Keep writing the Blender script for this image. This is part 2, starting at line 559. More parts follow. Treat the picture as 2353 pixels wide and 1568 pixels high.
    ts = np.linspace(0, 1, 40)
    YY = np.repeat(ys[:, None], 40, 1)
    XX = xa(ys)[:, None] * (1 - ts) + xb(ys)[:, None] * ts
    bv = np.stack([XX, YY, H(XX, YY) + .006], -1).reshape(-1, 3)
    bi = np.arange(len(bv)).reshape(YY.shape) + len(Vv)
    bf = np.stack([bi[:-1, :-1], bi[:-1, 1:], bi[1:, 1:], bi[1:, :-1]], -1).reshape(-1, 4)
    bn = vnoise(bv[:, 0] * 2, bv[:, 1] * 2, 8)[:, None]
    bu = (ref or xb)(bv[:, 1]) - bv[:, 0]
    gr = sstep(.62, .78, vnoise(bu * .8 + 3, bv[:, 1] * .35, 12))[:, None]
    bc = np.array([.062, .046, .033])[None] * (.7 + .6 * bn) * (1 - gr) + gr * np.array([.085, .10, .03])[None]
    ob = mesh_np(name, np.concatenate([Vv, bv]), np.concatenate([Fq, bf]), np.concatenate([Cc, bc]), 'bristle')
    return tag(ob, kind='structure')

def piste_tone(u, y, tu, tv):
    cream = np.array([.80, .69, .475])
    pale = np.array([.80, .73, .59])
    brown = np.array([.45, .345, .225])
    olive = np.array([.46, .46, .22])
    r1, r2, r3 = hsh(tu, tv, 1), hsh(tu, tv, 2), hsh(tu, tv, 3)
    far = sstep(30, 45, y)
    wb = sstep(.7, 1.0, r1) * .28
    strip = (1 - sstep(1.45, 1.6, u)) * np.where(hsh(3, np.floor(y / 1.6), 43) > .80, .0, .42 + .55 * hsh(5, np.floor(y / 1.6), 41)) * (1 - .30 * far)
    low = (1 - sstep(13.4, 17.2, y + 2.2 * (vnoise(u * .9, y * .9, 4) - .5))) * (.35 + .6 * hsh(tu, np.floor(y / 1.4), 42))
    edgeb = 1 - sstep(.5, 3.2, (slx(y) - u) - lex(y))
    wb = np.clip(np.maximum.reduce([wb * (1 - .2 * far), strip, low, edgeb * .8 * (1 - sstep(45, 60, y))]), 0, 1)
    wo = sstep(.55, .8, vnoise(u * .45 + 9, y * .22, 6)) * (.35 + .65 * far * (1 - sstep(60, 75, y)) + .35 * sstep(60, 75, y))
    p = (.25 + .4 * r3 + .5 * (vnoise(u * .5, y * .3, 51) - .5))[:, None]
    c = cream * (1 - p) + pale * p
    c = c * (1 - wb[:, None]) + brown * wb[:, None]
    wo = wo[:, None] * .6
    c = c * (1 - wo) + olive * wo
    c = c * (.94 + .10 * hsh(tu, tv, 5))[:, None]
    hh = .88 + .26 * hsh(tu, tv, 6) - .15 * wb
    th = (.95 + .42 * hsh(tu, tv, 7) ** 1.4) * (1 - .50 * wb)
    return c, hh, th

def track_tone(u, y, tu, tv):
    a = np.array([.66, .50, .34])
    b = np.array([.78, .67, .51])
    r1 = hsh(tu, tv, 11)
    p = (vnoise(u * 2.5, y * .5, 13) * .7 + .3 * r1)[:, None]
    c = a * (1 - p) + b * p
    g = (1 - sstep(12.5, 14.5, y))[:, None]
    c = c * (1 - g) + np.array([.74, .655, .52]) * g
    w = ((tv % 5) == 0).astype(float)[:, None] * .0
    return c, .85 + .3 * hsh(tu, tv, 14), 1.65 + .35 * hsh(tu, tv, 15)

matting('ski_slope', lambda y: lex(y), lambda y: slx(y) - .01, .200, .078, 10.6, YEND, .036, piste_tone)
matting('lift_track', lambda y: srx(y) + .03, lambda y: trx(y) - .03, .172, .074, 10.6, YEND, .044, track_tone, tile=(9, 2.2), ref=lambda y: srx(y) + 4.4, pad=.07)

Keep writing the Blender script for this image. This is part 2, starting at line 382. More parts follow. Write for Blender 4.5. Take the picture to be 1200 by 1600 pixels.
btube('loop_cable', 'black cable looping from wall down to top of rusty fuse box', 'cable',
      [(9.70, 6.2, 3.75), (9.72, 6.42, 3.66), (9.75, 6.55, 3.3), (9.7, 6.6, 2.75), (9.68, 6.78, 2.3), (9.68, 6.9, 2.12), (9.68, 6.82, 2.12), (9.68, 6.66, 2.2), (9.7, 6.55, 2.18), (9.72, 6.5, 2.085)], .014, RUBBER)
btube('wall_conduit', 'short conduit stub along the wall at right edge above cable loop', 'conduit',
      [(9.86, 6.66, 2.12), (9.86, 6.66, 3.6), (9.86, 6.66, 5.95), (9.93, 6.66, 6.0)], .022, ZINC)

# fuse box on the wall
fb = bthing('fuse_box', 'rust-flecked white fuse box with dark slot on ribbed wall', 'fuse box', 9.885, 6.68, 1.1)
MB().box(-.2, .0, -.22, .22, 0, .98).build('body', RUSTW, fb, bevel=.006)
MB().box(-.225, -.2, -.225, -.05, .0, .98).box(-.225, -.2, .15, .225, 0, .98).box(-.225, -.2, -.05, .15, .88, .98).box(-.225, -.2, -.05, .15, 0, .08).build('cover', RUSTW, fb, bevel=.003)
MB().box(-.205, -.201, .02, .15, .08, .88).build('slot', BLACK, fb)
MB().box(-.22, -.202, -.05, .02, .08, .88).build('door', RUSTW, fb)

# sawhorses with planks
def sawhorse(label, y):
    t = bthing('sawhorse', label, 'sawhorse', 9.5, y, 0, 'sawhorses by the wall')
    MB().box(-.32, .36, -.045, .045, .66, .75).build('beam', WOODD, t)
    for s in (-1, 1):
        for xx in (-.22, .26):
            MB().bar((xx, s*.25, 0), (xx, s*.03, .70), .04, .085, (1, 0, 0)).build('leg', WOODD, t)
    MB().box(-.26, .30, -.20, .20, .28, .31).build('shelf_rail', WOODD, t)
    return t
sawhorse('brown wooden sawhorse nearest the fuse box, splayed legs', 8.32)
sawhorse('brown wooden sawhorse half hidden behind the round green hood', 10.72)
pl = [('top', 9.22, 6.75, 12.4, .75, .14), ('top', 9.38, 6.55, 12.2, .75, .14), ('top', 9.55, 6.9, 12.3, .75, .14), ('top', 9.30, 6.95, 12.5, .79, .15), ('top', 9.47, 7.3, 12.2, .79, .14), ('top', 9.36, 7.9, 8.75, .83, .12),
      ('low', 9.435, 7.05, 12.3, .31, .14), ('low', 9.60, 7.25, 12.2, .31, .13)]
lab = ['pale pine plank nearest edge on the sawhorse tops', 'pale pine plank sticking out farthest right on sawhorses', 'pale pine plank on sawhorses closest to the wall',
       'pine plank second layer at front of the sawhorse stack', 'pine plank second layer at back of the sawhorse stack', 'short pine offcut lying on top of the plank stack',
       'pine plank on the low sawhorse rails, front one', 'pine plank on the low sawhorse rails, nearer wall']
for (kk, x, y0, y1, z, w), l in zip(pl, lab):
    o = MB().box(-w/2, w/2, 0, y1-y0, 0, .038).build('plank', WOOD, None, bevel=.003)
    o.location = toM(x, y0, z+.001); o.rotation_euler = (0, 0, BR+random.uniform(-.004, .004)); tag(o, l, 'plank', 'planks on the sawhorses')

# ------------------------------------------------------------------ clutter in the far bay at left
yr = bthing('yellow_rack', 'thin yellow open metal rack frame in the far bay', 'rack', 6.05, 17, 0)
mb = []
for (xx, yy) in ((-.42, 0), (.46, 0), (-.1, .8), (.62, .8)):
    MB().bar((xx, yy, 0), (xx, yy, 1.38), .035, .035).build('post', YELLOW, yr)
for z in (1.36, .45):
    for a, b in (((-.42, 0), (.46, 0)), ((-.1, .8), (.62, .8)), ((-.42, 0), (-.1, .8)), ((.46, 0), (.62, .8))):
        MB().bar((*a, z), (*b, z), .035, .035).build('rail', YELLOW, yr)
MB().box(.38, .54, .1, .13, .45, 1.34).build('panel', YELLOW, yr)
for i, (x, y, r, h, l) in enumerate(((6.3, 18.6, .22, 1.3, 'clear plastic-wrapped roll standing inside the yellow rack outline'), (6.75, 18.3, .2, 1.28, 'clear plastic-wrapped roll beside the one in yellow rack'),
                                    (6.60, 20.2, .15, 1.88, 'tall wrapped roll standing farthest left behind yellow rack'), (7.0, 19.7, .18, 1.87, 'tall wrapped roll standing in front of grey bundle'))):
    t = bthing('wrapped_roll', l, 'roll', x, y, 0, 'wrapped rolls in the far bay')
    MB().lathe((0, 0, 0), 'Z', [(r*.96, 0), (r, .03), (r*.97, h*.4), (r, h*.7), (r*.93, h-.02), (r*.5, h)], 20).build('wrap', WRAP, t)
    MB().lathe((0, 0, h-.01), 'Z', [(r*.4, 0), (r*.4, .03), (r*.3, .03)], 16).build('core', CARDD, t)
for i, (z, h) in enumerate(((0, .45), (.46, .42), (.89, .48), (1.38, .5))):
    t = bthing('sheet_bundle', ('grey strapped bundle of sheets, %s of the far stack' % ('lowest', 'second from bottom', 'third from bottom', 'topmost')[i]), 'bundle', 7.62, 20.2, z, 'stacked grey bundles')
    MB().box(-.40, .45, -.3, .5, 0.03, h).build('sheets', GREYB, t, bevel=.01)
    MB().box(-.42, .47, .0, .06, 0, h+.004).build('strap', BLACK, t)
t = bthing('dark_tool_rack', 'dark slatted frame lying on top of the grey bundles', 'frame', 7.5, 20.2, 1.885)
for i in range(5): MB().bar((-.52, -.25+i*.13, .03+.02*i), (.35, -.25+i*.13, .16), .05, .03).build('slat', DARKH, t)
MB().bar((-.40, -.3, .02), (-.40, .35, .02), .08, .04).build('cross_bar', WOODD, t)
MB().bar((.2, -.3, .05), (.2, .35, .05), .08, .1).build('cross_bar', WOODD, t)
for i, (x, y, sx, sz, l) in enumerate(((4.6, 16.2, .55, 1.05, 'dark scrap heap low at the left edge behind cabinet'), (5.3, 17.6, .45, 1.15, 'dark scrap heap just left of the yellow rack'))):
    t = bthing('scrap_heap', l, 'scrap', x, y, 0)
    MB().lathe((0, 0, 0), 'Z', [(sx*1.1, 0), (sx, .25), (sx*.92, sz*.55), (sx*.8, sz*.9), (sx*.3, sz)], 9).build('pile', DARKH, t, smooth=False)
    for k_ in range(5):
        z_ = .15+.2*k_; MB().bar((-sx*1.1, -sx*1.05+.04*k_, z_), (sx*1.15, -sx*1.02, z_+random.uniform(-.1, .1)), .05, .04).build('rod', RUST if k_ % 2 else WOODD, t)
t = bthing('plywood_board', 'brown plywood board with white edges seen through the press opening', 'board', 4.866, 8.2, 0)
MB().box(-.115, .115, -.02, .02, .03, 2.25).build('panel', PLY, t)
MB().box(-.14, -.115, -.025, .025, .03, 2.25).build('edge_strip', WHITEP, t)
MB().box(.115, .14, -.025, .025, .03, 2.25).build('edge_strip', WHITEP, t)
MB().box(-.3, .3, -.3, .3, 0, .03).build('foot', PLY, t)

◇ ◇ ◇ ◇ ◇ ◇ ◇

Transcribe the records above exactly, beginning at the line that contains "matting('ski_slope', lambda y: lex(y), lambda" and ending with the line that contains "-.05, .02, .08, .88).build('door', RUSTW, fb)", both included, and nothing else.

matting('ski_slope', lambda y: lex(y), lambda y: slx(y) - .01, .200, .078, 10.6, YEND, .036, piste_tone)
matting('lift_track', lambda y: srx(y) + .03, lambda y: trx(y) - .03, .172, .074, 10.6, YEND, .044, track_tone, tile=(9, 2.2), ref=lambda y: srx(y) + 4.4, pad=.07)

Keep writing the Blender script for this image. This is part 2, starting at line 382. More parts follow. Write for Blender 4.5. Take the picture to be 1200 by 1600 pixels.
btube('loop_cable', 'black cable looping from wall down to top of rusty fuse box', 'cable',
      [(9.70, 6.2, 3.75), (9.72, 6.42, 3.66), (9.75, 6.55, 3.3), (9.7, 6.6, 2.75), (9.68, 6.78, 2.3), (9.68, 6.9, 2.12), (9.68, 6.82, 2.12), (9.68, 6.66, 2.2), (9.7, 6.55, 2.18), (9.72, 6.5, 2.085)], .014, RUBBER)
btube('wall_conduit', 'short conduit stub along the wall at right edge above cable loop', 'conduit',
      [(9.86, 6.66, 2.12), (9.86, 6.66, 3.6), (9.86, 6.66, 5.95), (9.93, 6.66, 6.0)], .022, ZINC)

# fuse box on the wall
fb = bthing('fuse_box', 'rust-flecked white fuse box with dark slot on ribbed wall', 'fuse box', 9.885, 6.68, 1.1)
MB().box(-.2, .0, -.22, .22, 0, .98).build('body', RUSTW, fb, bevel=.006)
MB().box(-.225, -.2, -.225, -.05, .0, .98).box(-.225, -.2, .15, .225, 0, .98).box(-.225, -.2, -.05, .15, .88, .98).box(-.225, -.2, -.05, .15, 0, .08).build('cover', RUSTW, fb, bevel=.003)
MB().box(-.205, -.201, .02, .15, .08, .88).build('slot', BLACK, fb)
MB().box(-.22, -.202, -.05, .02, .08, .88).build('door', RUSTW, fb)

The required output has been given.